Dayanışma Ekonomisinin Temel İlkeleri
Para harcamayı değil yardımlaşmayı temel alan dayanışma ekonomisini anlamak için birkaç temel ilkesi üzerine düşünmek faydalı olabilir:
-
Eşitlik ve Adalet: Herkesin eşit haklara sahip olduğu ve birbirinin ihtiyaçlarını göz önünde bulundurarak topluca hareket ettiği bir sistemdir. Zenginle yoksul arasında mesafe açılmaz, çünkü amaç herkesin yaşamını iyileştirmektir.
-
İşbirliği ve Yardımlaşma: İnsanlar, sadece kendilerine değil, etraflarındaki insanlara da faydalı olacak şekilde hareket ederler. Birbirlerine yardım etmek, yardımlaşma ve işbirliği yapmak burada önemli bir rol oynar. Kapitalizmin bireysel kazançlarını değil, toplumsal faydayı göz önünde bulundurur.
-
Kâr Amacı Gütmeme: Dayanışma ekonomisinde, iş ve üretim sadece toplumun ihtiyaçlarını karşılamak için yapılır. Para kazanma amacı ikinci plandadır. Hedef, insanları mutlu etmek, ihtiyaçlarını karşılamak ve toplum içinde daha adil bir denge yaratmaktır.
-
Sürdürülebilirlik: Bu ekonomik model çevreyi ve doğal kaynakları korumaya da özen gösterir. Hem insanlar hem de doğa için uzun vadede faydalı olacak bir sistem inşa edilmek istenir. İnsanlar, kaynakları dikkatli bir şekilde kullanır ve çevreyi koruyarak daha sürdürülebilir bir yaşam sürerler.
-
Toplumun Güçlendirilmesi: Dayanışma ekonomisi, bireylerin ve toplulukların daha fazla söz sahibi olduğu, kendi kararlarını verebildiği bir sistem yaratır. Bu şekilde insanlar, topluluklarında daha fazla güce sahip olur ve daha iyi bir yaşam alanı yaratma adına daha etkin olurlar.
Dayanışma Ekonomisinin Günlük Hayatımızdaki Etkisini Nasıl Gözlemliyoruz?
Dayanışma ekonomisi sadece teorik bir kavram değil; yaşamımızın pek çok yerinde karşımıza çıkıyor. Çoğumuz kullanmadığımız eşyaları başkalarıyla paylaşıyoruz. Eski kıyafetler, kitaplar, oyuncaklar, mutfak eşyaları, elektronikler hatta bazen yemekler bile bir paylaşım hareketinin parçası olabiliyor. Hatta bazı mahallelerde aynı garaj satışı, kermes gibi; ancak para harcanmayan, insanların bir araya gelip paylaşım yaptıkları etkinlikler düzenleniyor. Bu tür etkinliklerde, ihtiyaçları olan kişiler, diğerlerinin sundukları ürünlerden faydalanabilirler.

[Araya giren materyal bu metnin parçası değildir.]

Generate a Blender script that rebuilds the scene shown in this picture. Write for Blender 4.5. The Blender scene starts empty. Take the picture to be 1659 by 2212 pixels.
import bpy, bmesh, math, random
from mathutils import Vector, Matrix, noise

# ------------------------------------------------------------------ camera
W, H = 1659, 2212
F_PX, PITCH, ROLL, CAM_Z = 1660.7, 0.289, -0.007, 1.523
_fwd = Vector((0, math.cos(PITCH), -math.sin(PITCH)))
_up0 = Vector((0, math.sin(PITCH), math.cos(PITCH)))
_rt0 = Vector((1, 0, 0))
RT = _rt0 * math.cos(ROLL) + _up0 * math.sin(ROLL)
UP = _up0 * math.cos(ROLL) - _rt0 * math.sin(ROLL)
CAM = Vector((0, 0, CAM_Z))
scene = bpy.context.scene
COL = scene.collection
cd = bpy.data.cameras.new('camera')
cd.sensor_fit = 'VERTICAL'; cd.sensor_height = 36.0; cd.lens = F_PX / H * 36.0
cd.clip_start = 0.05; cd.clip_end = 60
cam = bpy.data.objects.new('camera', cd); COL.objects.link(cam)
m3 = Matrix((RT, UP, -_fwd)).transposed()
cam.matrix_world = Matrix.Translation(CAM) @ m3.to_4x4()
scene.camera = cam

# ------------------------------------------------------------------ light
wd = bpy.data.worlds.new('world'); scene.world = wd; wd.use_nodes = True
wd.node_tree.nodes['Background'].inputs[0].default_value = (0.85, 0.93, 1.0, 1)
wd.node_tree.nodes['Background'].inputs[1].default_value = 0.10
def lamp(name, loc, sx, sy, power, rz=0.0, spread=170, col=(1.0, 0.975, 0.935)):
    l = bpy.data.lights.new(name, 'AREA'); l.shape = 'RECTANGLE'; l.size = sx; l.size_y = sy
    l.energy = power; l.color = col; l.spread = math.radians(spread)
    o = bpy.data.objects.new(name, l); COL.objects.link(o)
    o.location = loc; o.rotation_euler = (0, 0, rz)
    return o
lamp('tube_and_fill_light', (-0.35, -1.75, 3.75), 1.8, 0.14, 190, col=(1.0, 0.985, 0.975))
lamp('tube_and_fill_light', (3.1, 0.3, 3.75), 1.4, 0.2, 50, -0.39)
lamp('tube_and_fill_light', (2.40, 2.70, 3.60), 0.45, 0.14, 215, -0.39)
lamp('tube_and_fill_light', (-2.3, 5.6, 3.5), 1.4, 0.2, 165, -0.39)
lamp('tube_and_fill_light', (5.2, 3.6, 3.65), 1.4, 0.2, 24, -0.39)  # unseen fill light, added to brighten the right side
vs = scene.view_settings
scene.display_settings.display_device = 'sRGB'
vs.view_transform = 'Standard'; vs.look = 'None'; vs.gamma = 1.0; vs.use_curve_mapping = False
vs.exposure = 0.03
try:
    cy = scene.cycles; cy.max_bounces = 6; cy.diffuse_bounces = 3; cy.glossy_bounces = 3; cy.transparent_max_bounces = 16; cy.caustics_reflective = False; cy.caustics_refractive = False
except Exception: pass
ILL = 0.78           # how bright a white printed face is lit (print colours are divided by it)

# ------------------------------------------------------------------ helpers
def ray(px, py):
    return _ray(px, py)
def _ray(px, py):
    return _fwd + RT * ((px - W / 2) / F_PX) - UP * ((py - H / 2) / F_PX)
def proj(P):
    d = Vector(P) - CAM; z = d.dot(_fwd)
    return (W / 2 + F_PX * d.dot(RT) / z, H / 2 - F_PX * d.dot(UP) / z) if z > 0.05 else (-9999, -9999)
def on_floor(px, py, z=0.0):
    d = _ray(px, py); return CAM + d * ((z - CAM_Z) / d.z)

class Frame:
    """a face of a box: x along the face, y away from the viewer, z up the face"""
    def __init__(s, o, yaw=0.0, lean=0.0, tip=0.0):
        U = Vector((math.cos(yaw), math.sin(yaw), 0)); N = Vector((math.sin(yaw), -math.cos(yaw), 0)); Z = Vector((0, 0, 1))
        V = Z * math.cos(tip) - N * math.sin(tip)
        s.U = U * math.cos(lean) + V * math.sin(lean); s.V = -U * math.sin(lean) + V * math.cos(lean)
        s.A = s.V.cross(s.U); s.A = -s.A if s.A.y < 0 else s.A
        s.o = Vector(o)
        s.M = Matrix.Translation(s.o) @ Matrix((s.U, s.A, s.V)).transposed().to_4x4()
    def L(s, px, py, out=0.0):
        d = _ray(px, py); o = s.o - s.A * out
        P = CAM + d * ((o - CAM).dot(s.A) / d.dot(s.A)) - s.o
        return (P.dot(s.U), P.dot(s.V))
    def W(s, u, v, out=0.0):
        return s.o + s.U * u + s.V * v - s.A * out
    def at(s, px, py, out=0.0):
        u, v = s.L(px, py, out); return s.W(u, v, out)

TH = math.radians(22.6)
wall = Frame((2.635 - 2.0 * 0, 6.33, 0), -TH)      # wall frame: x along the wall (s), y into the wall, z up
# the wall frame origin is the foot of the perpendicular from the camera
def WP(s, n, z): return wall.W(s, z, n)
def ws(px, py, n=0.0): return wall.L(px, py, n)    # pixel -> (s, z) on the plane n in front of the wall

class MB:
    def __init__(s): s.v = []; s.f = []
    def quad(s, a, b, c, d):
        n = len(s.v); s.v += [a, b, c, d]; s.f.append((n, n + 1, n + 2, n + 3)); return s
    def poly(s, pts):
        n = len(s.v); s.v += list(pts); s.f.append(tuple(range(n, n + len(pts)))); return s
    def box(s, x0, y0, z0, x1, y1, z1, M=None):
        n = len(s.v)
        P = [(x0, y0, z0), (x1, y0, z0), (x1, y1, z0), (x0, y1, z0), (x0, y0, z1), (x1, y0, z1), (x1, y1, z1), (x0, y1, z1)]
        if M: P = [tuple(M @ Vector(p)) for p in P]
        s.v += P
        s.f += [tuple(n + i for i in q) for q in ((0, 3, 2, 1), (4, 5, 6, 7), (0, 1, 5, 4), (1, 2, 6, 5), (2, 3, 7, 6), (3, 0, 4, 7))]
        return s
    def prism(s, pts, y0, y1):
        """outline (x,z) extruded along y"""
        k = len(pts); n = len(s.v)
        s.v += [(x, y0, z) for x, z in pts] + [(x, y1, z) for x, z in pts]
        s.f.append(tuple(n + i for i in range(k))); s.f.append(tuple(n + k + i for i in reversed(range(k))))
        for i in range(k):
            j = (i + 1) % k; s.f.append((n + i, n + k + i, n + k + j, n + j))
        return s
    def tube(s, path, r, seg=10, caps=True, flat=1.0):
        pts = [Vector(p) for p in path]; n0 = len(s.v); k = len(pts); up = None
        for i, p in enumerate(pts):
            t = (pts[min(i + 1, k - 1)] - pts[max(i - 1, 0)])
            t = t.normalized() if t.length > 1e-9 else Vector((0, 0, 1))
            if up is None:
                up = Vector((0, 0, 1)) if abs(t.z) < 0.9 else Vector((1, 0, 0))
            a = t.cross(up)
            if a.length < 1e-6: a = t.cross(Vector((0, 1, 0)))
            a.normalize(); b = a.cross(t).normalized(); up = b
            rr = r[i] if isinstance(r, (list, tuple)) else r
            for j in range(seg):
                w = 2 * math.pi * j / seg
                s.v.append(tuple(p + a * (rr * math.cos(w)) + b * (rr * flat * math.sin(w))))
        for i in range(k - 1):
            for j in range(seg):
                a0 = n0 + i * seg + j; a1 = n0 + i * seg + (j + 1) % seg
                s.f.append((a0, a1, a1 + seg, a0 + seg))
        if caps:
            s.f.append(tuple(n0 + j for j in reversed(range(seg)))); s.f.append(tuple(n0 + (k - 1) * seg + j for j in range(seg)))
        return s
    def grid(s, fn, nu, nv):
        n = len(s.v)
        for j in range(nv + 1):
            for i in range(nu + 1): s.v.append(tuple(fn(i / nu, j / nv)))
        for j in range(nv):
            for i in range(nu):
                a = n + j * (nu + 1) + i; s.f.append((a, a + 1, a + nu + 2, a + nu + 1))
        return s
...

Paylaşım ekonomisi de dayanışma ekonomisinin bir başka örneğidir. Mesela, büyük eşyaların, araçların ya da bir odanın boş olmasının hiçbir anlamı yoksa, bunları başkalarına kiralayarak paylaşabiliriz. Hiçbir zaman paraya dayalı alışverişler yapılmaz. Sadece insanların ihtiyaçlarına cevap vermek, daha az tüketmek ve birlikte yaşamak ön plandadır.
Dayanışma Ekonomisinin Yararları
Bu modelin temel yararı, sadece bireylerin değil, tüm topluluğun fayda sağlamasıdır. Dayanışma ekonomisi, hem gelir eşitsizliğini azaltmak hem de çevreyi korumak için en etkili yollardan biridir. İnsanlar, başkalarının ihtiyaçlarını göz önünde bulundurarak hareket ettiklerinde, toplumsal bağlar da güçlenir. Ayrıca, israfın ve aşırı tüketimin önüne geçilir. Atıkların azaltılması ve ihtiyaç olmadıkça alışverişten kaçınılması ile doğaya daha saygılı bir yaşam sürülür.
Dayanışma ekonomisi, daha adil, sürdürülebilir ve eşit bir dünya yaratma amacını taşır. Kapitalist sistemin bireysel çıkarları ön plana çıkaran anlayışına alternatif olarak, insanların bir araya gelip birbirlerine yardımcı olduğu, kaynakları paylaşarak toplumsal fayda sağladığı bir sistem önerir. Hepimizin daha adil bir dünyada yaşaması için, dayanışma ekonomisinin gücünü kullanabiliriz. Küçük adımlarla başlamak, büyük değişimlerin habercisi olabilir!